Mighty Casey Has Struck Out

Tuesday, February 27, 2007

the instances swimming around in my head are the instances in which

1.

A man I once cared for far more than I knew was wise to, complained about his relationship with his ex: they were total opposites, she was a horrible communicator, he always felt like she had one foot out the door. Sick of hearing about it, I finally asked him why he even went out with her in the first place. His response was sure and quick. She's beautiful.

The ease with which he said it and the fact that he had never said as much to me, made me acutely sad. Not only for me, but for him as well.

2.

My office is next to an adult English Language Learners' class in Chinatown. Every day I hear them shouting in unison, with the enthusiasm of a grade-school calisthenics class things like
HELLO!
GOODBYE!
WHAT IS YOUR NAME!
Each phrase is shouted with the same absence of intonation that comes, well, with a group of people shouting random phrases while staring straight ahead at the dry erase board where a woman with a pointer taps each word printed on it.

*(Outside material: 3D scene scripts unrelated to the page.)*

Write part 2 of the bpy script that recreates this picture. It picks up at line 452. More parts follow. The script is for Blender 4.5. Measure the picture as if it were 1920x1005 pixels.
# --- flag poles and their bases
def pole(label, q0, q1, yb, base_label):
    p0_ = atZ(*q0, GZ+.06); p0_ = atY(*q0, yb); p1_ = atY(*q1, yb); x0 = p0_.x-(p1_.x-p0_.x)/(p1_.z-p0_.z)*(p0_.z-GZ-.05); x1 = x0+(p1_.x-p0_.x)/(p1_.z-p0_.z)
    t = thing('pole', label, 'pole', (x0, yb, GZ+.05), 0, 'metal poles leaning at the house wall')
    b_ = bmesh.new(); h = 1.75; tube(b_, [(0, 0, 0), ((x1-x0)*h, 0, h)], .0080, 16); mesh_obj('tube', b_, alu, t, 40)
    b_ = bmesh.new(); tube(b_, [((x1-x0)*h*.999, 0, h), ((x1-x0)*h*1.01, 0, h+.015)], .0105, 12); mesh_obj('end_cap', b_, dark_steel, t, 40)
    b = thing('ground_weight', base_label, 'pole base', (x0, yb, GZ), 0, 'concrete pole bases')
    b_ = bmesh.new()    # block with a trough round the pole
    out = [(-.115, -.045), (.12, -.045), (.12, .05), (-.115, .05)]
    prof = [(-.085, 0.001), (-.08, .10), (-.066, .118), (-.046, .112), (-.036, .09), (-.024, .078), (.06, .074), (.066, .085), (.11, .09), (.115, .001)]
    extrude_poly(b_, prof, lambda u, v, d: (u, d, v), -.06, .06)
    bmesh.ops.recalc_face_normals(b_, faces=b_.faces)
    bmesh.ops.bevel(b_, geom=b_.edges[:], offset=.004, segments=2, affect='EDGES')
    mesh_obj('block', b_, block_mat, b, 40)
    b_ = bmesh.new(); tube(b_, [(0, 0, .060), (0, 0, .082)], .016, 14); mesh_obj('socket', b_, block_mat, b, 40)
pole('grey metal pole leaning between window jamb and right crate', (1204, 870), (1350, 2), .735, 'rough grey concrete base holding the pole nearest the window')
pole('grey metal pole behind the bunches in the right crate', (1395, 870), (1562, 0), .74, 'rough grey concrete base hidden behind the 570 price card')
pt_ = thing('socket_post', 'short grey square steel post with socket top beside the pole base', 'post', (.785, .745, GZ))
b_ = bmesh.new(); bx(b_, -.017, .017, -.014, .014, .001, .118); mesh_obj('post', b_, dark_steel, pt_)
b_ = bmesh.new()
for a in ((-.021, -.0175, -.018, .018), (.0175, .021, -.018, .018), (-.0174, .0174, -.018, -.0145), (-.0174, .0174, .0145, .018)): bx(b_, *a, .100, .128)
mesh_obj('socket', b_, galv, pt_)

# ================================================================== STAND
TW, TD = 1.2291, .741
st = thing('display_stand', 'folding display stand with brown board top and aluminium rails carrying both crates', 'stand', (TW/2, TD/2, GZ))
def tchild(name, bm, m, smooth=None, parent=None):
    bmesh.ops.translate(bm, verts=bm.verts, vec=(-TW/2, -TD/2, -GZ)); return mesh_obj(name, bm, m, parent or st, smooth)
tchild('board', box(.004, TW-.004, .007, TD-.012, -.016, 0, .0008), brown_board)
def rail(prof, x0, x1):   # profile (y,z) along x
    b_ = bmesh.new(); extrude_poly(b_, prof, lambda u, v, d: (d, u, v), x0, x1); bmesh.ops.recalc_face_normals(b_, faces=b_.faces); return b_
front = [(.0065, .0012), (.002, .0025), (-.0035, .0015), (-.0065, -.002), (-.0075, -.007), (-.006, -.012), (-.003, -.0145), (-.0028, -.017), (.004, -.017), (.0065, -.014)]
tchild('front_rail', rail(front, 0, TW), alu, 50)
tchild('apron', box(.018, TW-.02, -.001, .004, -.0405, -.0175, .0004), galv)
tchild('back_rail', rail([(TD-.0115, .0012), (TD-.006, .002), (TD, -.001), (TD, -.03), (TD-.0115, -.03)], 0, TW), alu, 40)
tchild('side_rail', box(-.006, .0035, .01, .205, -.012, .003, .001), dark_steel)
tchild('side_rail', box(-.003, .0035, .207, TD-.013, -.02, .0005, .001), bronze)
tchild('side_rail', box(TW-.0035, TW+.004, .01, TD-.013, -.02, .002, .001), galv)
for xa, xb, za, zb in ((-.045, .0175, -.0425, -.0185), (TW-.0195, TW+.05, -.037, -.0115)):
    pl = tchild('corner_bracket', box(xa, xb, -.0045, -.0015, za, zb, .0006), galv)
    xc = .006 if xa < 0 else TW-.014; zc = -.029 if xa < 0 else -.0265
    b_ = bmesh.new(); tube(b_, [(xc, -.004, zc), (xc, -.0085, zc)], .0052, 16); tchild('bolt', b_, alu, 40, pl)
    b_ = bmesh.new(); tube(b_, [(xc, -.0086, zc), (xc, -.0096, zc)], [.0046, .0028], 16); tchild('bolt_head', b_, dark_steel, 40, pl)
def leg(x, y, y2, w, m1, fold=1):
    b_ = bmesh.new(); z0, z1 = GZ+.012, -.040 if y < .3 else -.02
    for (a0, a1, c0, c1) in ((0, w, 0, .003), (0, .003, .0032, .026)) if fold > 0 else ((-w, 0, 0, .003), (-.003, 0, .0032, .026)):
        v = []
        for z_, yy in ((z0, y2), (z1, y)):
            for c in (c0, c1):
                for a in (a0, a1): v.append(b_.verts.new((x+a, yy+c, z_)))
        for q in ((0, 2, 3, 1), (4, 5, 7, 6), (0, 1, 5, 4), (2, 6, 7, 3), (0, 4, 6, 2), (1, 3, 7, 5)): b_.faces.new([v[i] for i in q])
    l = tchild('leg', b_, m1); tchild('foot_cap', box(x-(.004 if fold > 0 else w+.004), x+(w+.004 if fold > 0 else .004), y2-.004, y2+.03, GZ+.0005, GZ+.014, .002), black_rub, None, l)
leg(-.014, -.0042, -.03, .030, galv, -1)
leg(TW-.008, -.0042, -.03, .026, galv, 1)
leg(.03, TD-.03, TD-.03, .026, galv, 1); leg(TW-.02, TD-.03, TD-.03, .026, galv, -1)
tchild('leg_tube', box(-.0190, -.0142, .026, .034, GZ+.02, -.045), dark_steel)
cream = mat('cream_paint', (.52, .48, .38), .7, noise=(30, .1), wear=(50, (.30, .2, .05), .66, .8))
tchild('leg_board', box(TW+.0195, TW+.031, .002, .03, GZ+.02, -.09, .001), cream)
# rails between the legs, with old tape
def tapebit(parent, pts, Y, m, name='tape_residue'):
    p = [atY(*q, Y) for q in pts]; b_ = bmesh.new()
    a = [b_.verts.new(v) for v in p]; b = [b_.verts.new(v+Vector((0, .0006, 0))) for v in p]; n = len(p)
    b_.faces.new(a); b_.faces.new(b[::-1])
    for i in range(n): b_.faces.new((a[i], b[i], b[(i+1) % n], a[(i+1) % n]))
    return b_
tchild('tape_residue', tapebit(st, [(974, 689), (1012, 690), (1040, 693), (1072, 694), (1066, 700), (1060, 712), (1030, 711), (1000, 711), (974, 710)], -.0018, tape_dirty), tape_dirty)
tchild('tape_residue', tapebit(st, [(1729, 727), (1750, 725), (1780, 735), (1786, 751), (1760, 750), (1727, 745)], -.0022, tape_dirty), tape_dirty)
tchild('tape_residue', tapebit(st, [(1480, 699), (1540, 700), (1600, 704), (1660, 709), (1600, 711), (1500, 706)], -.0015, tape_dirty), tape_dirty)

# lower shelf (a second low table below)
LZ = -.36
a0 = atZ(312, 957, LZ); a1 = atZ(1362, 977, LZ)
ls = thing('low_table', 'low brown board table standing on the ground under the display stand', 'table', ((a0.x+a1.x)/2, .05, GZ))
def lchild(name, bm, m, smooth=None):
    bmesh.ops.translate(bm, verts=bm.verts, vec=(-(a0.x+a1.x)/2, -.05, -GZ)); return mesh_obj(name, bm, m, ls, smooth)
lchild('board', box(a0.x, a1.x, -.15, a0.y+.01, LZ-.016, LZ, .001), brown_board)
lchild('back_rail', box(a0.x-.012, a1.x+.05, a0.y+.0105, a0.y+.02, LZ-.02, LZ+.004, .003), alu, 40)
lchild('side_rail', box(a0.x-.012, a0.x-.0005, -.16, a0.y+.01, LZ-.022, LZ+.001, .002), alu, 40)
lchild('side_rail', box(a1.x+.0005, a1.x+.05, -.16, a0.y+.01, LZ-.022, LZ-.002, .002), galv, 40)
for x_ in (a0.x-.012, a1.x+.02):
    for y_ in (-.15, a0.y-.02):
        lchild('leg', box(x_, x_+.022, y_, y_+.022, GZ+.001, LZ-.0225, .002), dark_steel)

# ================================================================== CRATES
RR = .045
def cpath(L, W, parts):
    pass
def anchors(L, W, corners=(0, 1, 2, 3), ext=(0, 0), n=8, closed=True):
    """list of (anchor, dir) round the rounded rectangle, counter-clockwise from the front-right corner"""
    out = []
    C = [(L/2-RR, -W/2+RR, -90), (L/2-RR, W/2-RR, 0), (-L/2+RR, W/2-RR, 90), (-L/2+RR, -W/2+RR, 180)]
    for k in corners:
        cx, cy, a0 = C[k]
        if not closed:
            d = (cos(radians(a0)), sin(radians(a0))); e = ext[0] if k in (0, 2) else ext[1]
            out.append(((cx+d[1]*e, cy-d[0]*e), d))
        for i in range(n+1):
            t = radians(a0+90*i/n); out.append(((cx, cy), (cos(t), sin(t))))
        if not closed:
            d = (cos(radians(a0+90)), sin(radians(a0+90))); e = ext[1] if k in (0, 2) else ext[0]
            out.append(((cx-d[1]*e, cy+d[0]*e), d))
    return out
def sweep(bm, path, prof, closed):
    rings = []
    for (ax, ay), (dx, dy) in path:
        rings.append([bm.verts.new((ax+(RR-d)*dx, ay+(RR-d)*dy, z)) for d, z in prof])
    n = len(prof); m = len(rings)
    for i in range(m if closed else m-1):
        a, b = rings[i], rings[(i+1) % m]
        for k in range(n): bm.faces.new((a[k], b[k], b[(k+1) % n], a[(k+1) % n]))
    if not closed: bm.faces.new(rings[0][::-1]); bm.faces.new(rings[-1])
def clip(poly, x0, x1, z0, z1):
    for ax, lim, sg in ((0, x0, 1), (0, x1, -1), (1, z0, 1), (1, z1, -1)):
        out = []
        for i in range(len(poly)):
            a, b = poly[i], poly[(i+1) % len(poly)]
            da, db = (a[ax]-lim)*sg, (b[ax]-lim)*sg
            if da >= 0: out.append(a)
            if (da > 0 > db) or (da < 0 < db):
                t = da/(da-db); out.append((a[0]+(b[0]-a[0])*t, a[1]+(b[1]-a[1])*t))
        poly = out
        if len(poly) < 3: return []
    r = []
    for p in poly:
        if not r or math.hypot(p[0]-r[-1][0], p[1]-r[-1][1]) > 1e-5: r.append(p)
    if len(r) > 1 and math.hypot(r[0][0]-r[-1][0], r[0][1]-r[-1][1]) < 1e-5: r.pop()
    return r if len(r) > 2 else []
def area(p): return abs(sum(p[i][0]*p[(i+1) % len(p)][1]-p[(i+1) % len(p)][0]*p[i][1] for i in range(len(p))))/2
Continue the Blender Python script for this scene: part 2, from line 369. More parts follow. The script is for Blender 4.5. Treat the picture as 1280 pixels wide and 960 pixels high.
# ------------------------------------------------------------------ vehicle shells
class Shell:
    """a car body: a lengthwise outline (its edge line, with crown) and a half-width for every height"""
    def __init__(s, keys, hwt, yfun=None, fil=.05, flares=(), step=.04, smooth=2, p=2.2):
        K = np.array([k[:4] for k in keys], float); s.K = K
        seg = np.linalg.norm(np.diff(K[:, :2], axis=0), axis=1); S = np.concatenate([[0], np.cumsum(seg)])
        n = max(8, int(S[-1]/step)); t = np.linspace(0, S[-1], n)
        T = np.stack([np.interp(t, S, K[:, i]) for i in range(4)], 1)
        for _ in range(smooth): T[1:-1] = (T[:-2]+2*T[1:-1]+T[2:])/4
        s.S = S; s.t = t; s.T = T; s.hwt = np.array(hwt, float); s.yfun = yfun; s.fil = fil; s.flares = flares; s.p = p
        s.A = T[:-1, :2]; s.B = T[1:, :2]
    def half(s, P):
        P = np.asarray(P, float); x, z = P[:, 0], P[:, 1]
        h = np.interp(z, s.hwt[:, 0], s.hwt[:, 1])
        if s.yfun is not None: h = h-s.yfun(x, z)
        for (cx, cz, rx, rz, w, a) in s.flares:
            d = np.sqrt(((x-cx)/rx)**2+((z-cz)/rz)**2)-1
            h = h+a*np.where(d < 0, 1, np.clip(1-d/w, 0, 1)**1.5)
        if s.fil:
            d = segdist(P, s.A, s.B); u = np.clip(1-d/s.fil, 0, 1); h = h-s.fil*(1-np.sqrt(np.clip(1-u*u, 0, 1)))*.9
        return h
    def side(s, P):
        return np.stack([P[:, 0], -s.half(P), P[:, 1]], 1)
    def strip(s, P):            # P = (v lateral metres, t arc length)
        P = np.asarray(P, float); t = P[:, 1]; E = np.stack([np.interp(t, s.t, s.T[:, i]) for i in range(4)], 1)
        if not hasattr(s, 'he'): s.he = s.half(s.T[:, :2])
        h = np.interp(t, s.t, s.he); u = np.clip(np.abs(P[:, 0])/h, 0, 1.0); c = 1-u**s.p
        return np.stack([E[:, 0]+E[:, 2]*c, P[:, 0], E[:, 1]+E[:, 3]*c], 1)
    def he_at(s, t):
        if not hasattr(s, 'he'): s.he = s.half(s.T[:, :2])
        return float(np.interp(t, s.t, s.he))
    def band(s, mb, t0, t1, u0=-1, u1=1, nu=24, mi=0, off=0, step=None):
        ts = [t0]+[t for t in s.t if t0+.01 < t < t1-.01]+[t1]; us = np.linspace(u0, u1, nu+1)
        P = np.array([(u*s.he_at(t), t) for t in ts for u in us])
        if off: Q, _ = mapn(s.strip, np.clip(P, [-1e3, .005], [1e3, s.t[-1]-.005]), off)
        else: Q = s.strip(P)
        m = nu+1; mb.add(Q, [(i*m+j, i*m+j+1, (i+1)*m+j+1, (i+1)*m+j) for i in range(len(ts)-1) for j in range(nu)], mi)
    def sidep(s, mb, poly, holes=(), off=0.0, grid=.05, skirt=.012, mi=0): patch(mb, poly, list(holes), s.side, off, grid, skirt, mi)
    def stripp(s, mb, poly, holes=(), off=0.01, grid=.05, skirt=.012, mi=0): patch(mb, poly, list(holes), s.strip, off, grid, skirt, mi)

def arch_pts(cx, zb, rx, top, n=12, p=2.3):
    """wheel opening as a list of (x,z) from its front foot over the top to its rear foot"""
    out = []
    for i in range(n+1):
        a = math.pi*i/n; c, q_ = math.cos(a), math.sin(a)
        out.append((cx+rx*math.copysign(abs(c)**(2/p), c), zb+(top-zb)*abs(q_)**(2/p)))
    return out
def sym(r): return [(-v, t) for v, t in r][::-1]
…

As the semester progresses, so do the complexities of the phrases. And I don't know if this is the entirety of the class, or if things like conversation and comprehension are just done at a more hushed level.

But today what I heard was
WHERE ARE YOU GOING FOR DIM SUM!
and
I LOVE YOU!
and really, what more do you need to know how to say?

3.

In searching for a third instance, I must now admit to both you and myself that there is no three. At the end of the day, this is all I can really offer. But, this I know: things usually come out better in threes. So use your imagination.